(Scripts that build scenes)
= = = = = = =
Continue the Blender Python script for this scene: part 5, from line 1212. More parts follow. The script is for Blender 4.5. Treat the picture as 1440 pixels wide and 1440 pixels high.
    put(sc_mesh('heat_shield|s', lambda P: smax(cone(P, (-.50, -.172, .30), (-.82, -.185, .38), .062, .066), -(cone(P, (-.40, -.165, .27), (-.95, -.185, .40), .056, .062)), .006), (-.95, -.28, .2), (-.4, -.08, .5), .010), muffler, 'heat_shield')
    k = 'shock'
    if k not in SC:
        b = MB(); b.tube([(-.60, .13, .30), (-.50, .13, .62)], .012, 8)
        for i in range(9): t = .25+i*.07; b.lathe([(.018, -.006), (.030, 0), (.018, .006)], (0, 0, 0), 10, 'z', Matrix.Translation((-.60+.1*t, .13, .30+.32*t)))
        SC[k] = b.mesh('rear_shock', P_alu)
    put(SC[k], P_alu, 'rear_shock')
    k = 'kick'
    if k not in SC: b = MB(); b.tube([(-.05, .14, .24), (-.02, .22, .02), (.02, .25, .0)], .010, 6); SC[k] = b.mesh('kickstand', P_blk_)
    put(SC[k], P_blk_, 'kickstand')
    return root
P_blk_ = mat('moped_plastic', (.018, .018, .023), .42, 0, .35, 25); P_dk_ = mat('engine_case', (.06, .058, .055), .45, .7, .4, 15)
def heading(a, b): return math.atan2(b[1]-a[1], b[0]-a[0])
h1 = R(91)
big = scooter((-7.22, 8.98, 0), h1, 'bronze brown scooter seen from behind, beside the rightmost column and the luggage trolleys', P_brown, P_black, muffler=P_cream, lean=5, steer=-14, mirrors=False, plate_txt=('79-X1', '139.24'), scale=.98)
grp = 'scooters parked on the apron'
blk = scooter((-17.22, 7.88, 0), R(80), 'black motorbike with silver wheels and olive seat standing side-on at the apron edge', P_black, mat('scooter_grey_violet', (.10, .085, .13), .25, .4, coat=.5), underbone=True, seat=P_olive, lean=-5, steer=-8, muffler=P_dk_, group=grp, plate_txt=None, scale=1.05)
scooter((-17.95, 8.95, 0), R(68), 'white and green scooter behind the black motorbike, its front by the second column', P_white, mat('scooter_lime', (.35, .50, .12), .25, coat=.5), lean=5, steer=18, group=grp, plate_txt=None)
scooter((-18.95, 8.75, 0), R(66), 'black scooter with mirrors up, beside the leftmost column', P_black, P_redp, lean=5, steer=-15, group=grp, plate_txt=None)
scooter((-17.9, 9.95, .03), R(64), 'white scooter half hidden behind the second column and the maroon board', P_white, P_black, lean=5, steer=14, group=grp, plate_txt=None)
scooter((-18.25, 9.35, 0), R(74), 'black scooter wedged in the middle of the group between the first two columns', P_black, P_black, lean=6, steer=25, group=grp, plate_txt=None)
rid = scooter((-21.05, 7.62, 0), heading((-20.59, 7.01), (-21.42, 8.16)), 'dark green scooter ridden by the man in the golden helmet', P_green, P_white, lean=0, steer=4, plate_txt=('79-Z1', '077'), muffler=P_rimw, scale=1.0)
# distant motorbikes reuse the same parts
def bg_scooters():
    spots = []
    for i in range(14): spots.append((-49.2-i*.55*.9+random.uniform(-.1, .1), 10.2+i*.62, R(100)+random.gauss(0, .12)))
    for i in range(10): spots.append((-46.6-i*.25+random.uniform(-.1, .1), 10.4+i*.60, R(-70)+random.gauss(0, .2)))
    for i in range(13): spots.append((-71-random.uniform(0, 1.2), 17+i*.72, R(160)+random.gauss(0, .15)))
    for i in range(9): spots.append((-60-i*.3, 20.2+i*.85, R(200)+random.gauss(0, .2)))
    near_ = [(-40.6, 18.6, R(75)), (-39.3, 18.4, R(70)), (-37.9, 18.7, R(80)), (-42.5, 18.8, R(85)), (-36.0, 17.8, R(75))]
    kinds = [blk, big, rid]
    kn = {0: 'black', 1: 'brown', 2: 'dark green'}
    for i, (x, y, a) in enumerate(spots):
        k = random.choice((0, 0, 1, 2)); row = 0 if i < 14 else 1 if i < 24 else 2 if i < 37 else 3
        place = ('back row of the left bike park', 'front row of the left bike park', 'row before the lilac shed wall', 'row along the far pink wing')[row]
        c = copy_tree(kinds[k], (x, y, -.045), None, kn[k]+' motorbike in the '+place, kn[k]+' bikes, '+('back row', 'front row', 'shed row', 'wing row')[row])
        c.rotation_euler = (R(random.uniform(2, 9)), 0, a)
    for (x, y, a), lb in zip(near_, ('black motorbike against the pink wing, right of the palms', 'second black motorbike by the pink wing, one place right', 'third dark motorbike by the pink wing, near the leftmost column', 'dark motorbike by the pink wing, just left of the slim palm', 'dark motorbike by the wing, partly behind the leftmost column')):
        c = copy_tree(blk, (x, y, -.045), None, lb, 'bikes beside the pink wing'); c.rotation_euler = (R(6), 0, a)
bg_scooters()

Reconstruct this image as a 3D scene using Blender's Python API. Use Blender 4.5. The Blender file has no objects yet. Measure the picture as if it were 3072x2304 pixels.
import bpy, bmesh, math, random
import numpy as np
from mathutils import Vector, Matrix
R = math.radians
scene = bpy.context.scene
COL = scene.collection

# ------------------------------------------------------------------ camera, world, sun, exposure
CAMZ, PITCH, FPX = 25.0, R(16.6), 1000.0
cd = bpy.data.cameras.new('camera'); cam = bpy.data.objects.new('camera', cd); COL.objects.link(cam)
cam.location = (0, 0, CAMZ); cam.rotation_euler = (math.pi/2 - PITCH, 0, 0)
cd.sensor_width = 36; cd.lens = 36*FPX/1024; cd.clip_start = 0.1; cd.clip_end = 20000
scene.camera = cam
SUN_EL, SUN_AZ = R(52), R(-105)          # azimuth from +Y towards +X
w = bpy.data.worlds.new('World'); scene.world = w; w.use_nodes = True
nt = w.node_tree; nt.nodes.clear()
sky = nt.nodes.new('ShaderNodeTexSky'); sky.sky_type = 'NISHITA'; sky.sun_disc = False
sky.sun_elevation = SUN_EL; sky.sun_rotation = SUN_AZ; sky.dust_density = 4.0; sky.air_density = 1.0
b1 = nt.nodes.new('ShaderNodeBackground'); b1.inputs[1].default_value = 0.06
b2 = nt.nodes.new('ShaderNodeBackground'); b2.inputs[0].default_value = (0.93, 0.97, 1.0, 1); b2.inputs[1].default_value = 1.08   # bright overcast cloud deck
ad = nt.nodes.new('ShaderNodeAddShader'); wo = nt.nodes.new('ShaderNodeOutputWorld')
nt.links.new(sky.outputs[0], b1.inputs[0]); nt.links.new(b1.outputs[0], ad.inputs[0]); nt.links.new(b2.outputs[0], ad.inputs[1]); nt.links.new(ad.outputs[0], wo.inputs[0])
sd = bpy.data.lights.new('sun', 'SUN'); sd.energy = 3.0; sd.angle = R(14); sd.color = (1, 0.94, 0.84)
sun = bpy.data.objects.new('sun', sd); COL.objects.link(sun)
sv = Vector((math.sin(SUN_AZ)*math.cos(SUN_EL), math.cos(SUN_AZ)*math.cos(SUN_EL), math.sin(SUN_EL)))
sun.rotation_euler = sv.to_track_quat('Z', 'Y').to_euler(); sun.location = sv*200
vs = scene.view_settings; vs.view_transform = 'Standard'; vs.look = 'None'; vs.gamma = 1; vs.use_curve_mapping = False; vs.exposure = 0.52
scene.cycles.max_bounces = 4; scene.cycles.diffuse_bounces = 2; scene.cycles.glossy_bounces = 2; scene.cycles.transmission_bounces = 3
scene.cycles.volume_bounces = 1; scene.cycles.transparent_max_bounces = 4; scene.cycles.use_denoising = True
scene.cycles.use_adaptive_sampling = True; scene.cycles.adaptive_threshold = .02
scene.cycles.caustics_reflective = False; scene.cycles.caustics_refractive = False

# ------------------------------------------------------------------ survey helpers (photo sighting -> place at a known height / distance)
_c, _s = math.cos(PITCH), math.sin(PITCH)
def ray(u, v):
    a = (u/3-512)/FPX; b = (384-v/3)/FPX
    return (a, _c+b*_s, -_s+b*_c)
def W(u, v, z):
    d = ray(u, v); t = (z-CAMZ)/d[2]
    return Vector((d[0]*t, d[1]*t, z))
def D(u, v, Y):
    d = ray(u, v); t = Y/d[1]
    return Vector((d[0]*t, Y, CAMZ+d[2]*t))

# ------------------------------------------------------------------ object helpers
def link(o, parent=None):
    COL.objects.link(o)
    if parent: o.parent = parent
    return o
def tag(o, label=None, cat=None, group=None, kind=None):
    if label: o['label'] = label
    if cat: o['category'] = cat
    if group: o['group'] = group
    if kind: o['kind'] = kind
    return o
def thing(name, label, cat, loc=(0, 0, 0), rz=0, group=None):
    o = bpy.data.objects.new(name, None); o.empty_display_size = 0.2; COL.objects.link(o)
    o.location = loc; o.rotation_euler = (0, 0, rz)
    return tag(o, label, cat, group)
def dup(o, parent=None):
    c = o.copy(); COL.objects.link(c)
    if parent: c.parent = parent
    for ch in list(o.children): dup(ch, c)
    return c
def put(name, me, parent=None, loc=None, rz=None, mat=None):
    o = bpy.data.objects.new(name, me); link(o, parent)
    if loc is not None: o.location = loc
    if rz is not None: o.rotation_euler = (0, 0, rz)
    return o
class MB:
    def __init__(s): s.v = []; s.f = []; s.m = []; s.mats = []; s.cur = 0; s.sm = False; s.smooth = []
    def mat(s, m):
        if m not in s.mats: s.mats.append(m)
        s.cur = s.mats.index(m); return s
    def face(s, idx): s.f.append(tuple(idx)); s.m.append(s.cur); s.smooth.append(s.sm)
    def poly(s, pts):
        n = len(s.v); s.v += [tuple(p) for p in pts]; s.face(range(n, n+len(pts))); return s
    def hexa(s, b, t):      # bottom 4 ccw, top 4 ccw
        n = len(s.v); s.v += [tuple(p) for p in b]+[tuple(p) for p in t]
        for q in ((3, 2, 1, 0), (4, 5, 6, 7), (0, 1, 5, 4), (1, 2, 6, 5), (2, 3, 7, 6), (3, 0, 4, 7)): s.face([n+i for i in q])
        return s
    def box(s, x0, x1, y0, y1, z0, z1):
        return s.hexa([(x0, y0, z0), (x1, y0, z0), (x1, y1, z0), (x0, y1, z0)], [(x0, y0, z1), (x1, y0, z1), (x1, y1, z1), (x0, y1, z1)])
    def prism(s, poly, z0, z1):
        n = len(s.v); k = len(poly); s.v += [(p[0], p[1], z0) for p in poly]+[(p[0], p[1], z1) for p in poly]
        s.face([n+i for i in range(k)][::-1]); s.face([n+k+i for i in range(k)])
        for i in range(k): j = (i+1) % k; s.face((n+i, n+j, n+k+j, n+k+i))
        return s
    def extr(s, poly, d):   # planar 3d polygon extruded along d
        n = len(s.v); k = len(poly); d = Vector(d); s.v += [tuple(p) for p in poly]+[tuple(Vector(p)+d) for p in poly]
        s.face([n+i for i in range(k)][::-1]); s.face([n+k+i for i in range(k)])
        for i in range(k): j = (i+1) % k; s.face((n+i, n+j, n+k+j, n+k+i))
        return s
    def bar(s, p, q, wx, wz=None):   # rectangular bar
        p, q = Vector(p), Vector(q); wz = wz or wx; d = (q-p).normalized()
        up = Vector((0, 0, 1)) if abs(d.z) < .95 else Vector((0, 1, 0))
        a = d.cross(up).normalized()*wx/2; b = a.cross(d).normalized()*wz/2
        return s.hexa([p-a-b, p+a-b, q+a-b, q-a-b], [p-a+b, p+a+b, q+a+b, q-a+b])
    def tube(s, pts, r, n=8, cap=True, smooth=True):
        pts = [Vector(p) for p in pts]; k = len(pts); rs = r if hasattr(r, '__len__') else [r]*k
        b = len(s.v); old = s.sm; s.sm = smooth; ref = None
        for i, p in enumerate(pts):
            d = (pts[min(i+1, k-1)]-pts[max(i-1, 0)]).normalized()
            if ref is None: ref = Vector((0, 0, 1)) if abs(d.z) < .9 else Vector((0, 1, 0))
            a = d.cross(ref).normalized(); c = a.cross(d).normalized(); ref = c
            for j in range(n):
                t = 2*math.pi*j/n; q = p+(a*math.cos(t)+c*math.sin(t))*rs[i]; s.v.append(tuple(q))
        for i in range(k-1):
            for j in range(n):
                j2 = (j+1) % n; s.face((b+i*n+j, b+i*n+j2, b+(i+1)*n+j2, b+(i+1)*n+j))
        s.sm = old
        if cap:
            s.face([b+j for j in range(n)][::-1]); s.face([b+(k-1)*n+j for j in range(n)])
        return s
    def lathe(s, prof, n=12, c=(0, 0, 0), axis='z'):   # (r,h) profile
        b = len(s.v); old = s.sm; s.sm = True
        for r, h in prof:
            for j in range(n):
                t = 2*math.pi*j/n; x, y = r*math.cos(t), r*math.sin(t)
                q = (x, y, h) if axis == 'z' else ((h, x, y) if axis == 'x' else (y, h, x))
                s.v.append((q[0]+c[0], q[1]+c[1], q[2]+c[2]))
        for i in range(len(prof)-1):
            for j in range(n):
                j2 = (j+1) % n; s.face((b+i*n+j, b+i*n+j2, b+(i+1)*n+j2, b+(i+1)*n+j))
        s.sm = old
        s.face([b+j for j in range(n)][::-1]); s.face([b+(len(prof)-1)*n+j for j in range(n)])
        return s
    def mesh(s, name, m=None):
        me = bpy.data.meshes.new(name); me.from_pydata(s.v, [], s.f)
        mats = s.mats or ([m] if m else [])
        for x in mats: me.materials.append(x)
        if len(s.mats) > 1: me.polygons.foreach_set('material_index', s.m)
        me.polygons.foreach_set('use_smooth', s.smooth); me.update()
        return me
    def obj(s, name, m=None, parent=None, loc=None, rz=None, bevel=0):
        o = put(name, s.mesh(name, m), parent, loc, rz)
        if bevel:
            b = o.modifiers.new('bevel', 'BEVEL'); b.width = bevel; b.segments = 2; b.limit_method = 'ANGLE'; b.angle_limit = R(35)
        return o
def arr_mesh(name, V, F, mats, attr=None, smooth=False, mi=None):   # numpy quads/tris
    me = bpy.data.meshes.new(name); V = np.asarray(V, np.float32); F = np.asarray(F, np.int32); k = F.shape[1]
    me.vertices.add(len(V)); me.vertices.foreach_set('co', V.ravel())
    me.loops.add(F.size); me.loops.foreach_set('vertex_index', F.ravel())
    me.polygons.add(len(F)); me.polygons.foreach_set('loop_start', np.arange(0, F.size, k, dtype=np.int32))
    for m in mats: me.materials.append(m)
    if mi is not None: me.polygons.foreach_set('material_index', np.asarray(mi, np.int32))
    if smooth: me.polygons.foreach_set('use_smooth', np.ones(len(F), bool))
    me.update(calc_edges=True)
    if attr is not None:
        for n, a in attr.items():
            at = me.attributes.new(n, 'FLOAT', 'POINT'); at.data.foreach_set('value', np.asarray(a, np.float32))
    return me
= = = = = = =
WORK REQUIRED >> Which lines hold the word "picture"? Copy all of them.

SOLUTION TO THE PROBLEM >>
Continue the Blender Python script for this scene: part 5, from line 1212. More parts follow. The script is for Blender 4.5. Treat the picture as 1440 pixels wide and 1440 pixels high.
Reconstruct this image as a 3D scene using Blender's Python API. Use Blender 4.5. The Blender file has no objects yet. Measure the picture as if it were 3072x2304 pixels.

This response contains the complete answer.